--- YOUR INSTRUCTIONS ---
The listing below begins with the first line you should copy; stop after the line containing "pi = math.pi", and drop every picture.

--- SUPPLIED INFORMATION ---
* * * * * * * * *

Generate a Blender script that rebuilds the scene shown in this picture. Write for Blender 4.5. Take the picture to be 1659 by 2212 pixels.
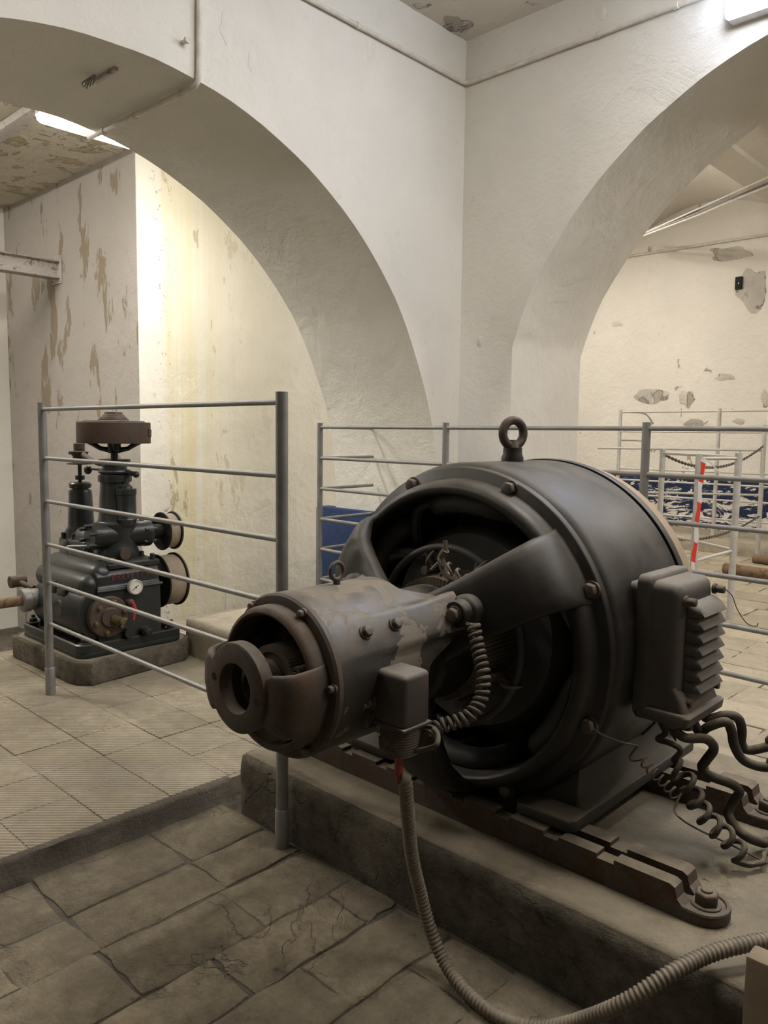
import bpy, bmesh, math, random
from mathutils import Vector, Matrix, noise
random.seed(7)
for o in list(bpy.data.objects): bpy.data.objects.remove(o)
scene = bpy.context.scene
COL = scene.collection
pi = math.pi

# ------------------------------------------------------------------ camera
IW, IH, FPX, CX, CY, HCAM = 1659., 2212., 1690., 829.5, 1106., 1.3
AX = Vector((0.7248, 0.0776, -0.6846))          # world X in camera axes (right, down, forward)
AY = Vector((0.6888, -0.0642, 0.7221))
AX.normalize(); AY = (AY - AX * AY.dot(AX)).normalized(); AZ = AX.cross(AY).normalized()
cam_d = bpy.data.cameras.new('camera'); cam = bpy.data.objects.new('camera', cam_d); COL.objects.link(cam)
cam_d.sensor_fit = 'VERTICAL'; cam_d.sensor_height = 36.0; cam_d.lens = FPX / IH * 36.0
cam_d.clip_start = 0.05; cam_d.clip_end = 100
right = Vector((AX[0], AY[0], AZ[0])); down = Vector((AX[1], AY[1], AZ[1])); fwd = Vector((AX[2], AY[2], AZ[2]))
m = Matrix((right, -down, -fwd)).transposed().to_4x4(); m.translation = Vector((0, 0, HCAM)); cam.matrix_world = m
scene.camera = cam
CAMP = Vector((0, 0, HCAM))

def at(px, py, **k):
    """world point seen at a photograph pixel on the plane x=, y= or z= given"""
    r = right * (px - CX) + down * (py - CY) + fwd * FPX
    a = 'xyz'.index(next(iter(k))); v = k['xyz'[a]]
    return CAMP + r * ((v - CAMP[a]) / r[a])
def proj(p):
    d = Vector(p) - CAMP; z = d.dot(fwd)
    return (CX + FPX * d.dot(right) / z, CY + FPX * d.dot(down) / z, z)

# ------------------------------------------------------------------ world and exposure
w = bpy.data.worlds.new('world'); scene.world = w; w.use_nodes = True
w.node_tree.nodes['Background'].inputs[0].default_value = (0.9, 0.85, 0.75, 1)
w.node_tree.nodes['Background'].inputs[1].default_value = 0.03
vs = scene.view_settings
vs.view_transform = 'Standard'; vs.look = 'None'; vs.gamma = 1.0; vs.use_curve_mapping = False
vs.exposure = 1.52
LAMP_RIGHT, LAMP_LEFT, LAMP_FAR, LAMP_ROOM, LAMP_BAY, LAMP_FILL, LAMP_ROOM3 = 20.0, 22.0, 52.0, 33.0, 56.0, 9.0, 26.0     # emission strengths of the fluorescent diffusers and the added floor fill

# ------------------------------------------------------------------ materials
MATS = {}
def new_mat(name):
    mt = bpy.data.materials.new(name); mt.use_nodes = True
    nt = mt.node_tree; MATS[name] = mt
    return mt, nt, nt.nodes['Principled BSDF']
def N(nt, t, **k):
    n = nt.nodes.new(t)
    for a, b in k.items():
        if a == 'inp':
            for i, v in b.items(): n.inputs[i].default_value = v
        else: setattr(n, a, b)
    return n
def L(nt, a, b): nt.links.new(a, b)
def coord(nt, scale=(1, 1, 1), kind='Object'):
    tc = N(nt, 'ShaderNodeTexCoord'); mp = N(nt, 'ShaderNodeMapping'); mp.inputs['Scale'].default_value = scale
    L(nt, tc.outputs[kind], mp.inputs[0]); return mp.outputs[0]
def noise_n(nt, vec, scale, detail=6, rough=0.6, dist=0.0):
    n = N(nt, 'ShaderNodeTexNoise'); n.inputs['Scale'].default_value = scale; n.inputs['Detail'].default_value = detail
    n.inputs['Roughness'].default_value = rough; n.inputs['Distortion'].default_value = dist; L(nt, vec, n.inputs['Vector']); return n.outputs['Fac']
def ramp(nt, fac, p0, p1, c0=(0, 0, 0, 1), c1=(1, 1, 1, 1)):
    r = N(nt, 'ShaderNodeValToRGB'); e = r.color_ramp.elements
    e[0].position, e[1].position = p0, p1; e[0].color, e[1].color = c0, c1; L(nt, fac, r.inputs[0]); return r.outputs[0]
def mix(nt, fac, a, b, mode='MIX'):
    n = N(nt, 'ShaderNodeMix', data_type='RGBA', blend_type=mode)
    for s, v in ((0, fac), (6, a), (7, b)):
        if hasattr(v, 'is_output'): L(nt, v, n.inputs[s])
        elif s == 0: n.inputs[0].default_value = v
        else: n.inputs[s].default_value = (*v, 1) if len(v) == 3 else v
    return n.outputs[2]
def mathn(nt, op, a, b=None, clamp=False):
    n = N(nt, 'ShaderNodeMath', operation=op, use_clamp=clamp)
    for i, v in ((0, a), (1, b)):
        if v is None: continue
        if hasattr(v, 'is_output'): L(nt, v, n.inputs[i])
        else: n.inputs[i].default_value = v
    return n.outputs[0]
def bump(nt, bsdf, h, strength=0.4, dist=0.01, prev=None):
    b = N(nt, 'ShaderNodeBump'); b.inputs['Strength'].default_value = strength; b.inputs['Distance'].default_value = dist
    L(nt, h, b.inputs['Height'])
    if prev: L(nt, prev, b.inputs['Normal'])
    L(nt, b.outputs[0], bsdf.inputs['Normal']); return b.outputs[0]
def sepxyz(nt, vec):
    s = N(nt, 'ShaderNodeSeparateXYZ'); L(nt, vec, s.inputs[0]); return s.outputs

def plaster(name, base, peel=0.0, peel_col=(0.42, 0.35, 0.26), stain=None, bump_s=0.35, stretch=0.5, blotch=0.06):
    mt, nt, b = new_mat(name); v = coord(nt)
    n1 = noise_n(nt, v, 1.3, 5, 0.6); n2 = noise_n(nt, v, 9, 8, 0.65); n3 = noise_n(nt, v, 70, 4, 0.6)
    c = mix(nt, ramp(nt, n1, 0.3, 0.7), tuple(x * (1 - blotch) for x in base), tuple(min(1, x * (1 + blotch)) for x in base))
    c = mix(nt, ramp(nt, n2, 0.62, 0.8), c, tuple(x * 0.86 for x in base))
    n4 = noise_n(nt, v, 3.2, 5, 0.55, 0.6)
    h = mathn(nt, 'ADD', mathn(nt, 'ADD', mathn(nt, 'MULTIPLY', n2, 0.7), mathn(nt, 'MULTIPLY', n4, 1.2)), mathn(nt, 'MULTIPLY', n3, 0.10))
    # hairline cracks and little chips
    vo = N(nt, 'ShaderNodeTexNoise'); vo.inputs['Scale'].default_value = 3.0; vo.inputs['Detail'].default_value = 9; vo.inputs['Roughness'].default_value = 0.75; L(nt, v, vo.inputs['Vector'])
    chip = ramp(nt, vo.outputs['Fac'], 0.735, 0.745)
    c = mix(nt, chip, c, (0.30, 0.26, 0.20)); h = mathn(nt, 'SUBTRACT', h, mathn(nt, 'MULTIPLY', chip, 0.5))
    cn = noise_n(nt, v, 1.1, 8, 0.6, 0.7); cr_ = mathn(nt, 'MULTIPLY', ramp(nt, mathn(nt, 'ABSOLUTE', mathn(nt, 'SUBTRACT', cn, 0.5)), 0.0, 0.0045, (1, 1, 1, 1), (0, 0, 0, 1)), ramp(nt, n1, 0.56, 0.62))
    c = mix(nt, mathn(nt, 'MULTIPLY', cr_, 0.22), c, tuple(x * .5 for x in base)); h = mathn(nt, 'SUBTRACT', h, mathn(nt, 'MULTIPLY', cr_, 0.12))
    if peel > 0:
        v2 = coord(nt, (1, 1, stretch)); pn = noise_n(nt, v2, 5.0, 8, 0.62, 0.3); big = noise_n(nt, v2, 0.9, 2, 0.5)
        f = ramp(nt, mathn(nt, 'ADD', mathn(nt, 'MULTIPLY', pn, 0.7), mathn(nt, 'MULTIPLY', big, 0.3)), 0.66 - peel, 0.672 - peel)
        c = mix(nt, f, c, peel_col); h = mathn(nt, 'SUBTRACT', h, mathn(nt, 'MULTIPLY', f, 0.6))
    if stain: c = stain(nt, v, c)
    L(nt, c, b.inputs['Base Color']); b.inputs['Roughness'].default_value = 0.85
    b.inputs['Specular IOR Level'].default_value = 0.25
    bump(nt, b, h, bump_s, 0.045); return mt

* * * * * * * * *

--- REPLY TO THE EXERCISE ---
Generate a Blender script that rebuilds the scene shown in this picture. Write for Blender 4.5. Take the picture to be 1659 by 2212 pixels.
import bpy, bmesh, math, random
from mathutils import Vector, Matrix, noise
random.seed(7)
for o in list(bpy.data.objects): bpy.data.objects.remove(o)
scene = bpy.context.scene
COL = scene.collection
pi = math.pi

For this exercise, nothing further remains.